Adam Black was an ingenious addition to this story. He has fascinated me since the beginning and I was really pleased learning more about him, his history and his character. Also, we get a closer look to the Fae court and the Fae governing. That was also a good filler. 

 

Everything would be perfect if not for that stupid move... 

 

 

Circenn is someone you will most certainly love...

 

"Good night, Lisa. Sleep with the angels."

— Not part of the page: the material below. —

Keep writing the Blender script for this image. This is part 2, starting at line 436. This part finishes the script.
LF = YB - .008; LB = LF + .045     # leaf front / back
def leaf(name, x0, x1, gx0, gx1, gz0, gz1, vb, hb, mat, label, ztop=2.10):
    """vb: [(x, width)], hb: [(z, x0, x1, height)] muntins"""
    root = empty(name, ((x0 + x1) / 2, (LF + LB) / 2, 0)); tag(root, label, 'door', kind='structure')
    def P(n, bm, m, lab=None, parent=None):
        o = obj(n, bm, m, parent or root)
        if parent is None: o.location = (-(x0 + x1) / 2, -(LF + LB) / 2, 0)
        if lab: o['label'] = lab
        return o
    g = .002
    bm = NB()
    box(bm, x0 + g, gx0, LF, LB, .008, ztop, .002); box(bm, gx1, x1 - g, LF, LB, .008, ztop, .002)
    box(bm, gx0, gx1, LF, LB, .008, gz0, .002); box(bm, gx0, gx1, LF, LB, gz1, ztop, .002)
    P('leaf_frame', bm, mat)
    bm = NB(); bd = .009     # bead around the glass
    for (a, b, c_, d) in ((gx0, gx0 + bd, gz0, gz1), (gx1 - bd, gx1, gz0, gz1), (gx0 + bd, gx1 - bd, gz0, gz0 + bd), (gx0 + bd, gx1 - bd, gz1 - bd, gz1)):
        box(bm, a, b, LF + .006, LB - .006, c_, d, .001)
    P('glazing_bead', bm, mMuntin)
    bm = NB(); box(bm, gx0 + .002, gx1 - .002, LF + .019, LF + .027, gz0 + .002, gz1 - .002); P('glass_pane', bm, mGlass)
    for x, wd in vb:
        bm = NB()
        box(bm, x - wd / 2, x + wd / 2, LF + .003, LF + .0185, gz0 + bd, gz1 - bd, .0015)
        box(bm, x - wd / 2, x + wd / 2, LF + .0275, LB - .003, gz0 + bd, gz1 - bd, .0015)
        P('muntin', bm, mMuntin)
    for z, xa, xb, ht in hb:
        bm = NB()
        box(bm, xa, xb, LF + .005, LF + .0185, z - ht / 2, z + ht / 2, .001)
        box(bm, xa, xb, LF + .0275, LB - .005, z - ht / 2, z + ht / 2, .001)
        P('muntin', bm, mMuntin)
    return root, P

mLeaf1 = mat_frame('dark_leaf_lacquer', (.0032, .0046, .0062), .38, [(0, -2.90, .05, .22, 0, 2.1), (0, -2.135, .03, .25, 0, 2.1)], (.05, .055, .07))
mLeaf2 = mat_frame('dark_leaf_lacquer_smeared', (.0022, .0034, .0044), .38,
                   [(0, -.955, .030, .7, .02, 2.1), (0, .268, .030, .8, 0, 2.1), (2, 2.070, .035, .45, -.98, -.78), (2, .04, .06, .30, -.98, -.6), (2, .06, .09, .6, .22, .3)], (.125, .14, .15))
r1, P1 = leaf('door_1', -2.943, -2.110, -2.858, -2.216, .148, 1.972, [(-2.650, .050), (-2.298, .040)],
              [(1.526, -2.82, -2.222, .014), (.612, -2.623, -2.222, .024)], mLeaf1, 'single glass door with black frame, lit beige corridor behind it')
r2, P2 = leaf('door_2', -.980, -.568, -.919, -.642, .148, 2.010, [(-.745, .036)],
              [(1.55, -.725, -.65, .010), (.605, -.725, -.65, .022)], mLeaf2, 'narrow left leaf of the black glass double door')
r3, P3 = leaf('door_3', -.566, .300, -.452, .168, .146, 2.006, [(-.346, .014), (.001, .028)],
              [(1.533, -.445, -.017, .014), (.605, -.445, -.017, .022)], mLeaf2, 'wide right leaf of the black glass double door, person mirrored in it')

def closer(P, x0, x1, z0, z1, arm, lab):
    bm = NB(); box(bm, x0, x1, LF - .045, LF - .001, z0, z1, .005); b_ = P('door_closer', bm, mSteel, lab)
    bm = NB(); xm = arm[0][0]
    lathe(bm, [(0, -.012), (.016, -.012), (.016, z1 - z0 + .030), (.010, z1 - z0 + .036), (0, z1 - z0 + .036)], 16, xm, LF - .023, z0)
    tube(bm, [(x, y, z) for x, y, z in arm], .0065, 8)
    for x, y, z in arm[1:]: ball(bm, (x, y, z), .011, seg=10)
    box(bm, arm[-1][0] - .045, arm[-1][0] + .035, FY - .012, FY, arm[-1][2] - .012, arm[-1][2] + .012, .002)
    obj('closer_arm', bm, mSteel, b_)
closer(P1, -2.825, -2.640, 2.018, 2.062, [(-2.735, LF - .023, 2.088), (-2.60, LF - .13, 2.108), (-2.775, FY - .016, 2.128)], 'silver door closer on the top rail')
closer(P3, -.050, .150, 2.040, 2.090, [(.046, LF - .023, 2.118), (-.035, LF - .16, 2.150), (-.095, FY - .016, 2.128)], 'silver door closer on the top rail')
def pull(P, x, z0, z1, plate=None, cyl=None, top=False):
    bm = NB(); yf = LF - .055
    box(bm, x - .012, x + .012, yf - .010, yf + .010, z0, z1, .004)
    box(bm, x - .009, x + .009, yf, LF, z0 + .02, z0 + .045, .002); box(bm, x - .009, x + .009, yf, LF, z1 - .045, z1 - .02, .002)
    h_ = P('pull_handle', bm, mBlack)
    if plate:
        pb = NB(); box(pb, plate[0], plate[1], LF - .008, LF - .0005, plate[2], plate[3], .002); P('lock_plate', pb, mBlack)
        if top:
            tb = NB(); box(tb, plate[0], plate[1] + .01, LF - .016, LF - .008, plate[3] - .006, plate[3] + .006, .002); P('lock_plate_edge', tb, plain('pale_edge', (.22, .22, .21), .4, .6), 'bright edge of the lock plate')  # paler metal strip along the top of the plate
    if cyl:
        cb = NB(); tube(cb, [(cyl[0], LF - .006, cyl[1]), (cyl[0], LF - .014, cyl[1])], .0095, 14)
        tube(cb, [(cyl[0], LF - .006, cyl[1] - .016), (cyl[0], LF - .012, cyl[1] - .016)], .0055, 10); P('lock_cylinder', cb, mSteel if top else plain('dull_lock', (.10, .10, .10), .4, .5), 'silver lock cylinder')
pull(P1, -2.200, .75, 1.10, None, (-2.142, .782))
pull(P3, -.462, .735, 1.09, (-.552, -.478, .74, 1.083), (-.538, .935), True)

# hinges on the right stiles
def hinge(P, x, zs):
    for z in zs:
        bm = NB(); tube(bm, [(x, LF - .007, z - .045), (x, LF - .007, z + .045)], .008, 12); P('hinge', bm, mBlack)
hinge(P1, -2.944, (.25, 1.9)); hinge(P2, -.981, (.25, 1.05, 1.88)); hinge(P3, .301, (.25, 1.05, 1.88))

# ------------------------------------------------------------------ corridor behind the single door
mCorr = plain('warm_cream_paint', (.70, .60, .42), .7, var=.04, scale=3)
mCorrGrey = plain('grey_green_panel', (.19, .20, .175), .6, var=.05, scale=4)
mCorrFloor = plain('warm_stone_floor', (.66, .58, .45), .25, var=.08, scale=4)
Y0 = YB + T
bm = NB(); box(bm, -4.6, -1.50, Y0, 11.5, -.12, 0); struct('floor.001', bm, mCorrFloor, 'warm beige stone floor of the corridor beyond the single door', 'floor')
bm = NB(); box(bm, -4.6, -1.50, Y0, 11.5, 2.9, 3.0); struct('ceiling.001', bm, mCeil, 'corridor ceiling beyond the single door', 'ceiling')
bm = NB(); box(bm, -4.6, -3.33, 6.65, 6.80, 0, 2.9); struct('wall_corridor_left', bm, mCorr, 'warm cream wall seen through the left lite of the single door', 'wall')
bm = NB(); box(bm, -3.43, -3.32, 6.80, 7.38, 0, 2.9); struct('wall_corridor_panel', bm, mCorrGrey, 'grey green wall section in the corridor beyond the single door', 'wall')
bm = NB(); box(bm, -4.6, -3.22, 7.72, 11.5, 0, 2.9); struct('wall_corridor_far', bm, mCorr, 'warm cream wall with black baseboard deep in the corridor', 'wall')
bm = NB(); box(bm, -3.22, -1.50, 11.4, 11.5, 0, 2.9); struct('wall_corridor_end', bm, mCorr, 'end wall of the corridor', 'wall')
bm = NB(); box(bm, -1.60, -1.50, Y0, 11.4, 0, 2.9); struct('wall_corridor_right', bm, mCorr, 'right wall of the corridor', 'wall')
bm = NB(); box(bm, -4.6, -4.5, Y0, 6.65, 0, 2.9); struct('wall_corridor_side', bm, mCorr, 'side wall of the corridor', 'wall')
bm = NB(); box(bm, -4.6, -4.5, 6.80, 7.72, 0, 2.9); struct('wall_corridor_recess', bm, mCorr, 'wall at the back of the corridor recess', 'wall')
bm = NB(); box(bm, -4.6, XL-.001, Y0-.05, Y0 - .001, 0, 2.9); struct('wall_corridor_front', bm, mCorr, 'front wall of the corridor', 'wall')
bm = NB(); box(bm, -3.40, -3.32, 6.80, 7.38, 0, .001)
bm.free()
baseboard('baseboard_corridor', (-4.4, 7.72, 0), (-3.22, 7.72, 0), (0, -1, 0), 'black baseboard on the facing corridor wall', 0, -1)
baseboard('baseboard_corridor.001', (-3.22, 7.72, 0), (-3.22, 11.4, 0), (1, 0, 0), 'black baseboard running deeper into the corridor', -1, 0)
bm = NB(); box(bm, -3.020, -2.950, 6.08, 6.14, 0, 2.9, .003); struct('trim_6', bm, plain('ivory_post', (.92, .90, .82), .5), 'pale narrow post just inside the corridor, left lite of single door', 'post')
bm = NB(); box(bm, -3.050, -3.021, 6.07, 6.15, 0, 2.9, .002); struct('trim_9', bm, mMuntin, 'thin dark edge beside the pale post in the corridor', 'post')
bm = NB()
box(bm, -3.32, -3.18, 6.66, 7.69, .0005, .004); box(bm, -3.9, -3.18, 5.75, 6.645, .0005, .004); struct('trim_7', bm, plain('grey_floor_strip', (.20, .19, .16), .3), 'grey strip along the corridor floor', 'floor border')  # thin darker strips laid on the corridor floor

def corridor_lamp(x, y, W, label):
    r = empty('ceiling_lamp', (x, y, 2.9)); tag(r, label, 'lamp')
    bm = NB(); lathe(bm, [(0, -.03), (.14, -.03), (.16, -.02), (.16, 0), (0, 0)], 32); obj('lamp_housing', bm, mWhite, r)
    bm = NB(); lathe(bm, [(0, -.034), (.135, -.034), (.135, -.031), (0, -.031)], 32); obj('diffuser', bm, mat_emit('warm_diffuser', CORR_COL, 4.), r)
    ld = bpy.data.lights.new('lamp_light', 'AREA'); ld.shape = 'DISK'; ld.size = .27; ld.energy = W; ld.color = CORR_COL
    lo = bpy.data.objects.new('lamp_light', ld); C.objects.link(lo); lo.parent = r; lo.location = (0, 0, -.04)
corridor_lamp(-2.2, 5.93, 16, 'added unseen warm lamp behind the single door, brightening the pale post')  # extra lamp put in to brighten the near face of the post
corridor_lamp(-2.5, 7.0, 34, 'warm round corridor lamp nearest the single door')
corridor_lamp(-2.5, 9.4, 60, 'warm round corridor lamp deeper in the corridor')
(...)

Her eyes stung from quick tears. It had been her mother's nightly benediction: Sleep with the angels. But then he added words her mother never had:

"Then come back to earth and sleep with your devil, who would burn in hell for one night in your arms."

 

 

"Sleep with the angels, my Brude queen," he said softly. But come back. This devil needs you like he's never needed anything before.

 

 

"One of the first lessons a warrior is taught is that denial of one's circumstances only results in failure to recognize real danger. And I assure you, Lisa Stone, there is infinite danger in your present situation."

 

 

"Aye. Lisa, I'd bring you the stars if it would cease your tears."

 

 

 

 

One thing I agree with the brute hero the most is in this paragraph:

 

 

"He would never understand - not even should he live to be five thousand - why women consistently protected villains. It was simple in a man's mind: Kill the man who tries to harm your own. But women made it much more complex. They held out hope that evil could be redeemed. A foolish hope, to his way of thinking."

 

 

 

 

Last but not least annoying are the usual stereotypes.

 

1. A virgin heroine (despite being gorgeous, smart etc.) aka damsel in distress 

 

2. A way too thick shaft:

 

"She couldn't see the length of it, but that wasn't what made her heart pound. It was the thickness of him. She would never be able to wrap her hand around it."

 

"She wrapped her hand around him, and, as she'd suspected, her fingers couldn't close."

 

 

I'll just say that I can understand why guys have complexes and why their self-confidence is so easily shattered by women. Women, as in all of the females who judge guys based on their love romance books, are delusional when it comes to this cases and live in their own little fantasy world somewhere far far from reality.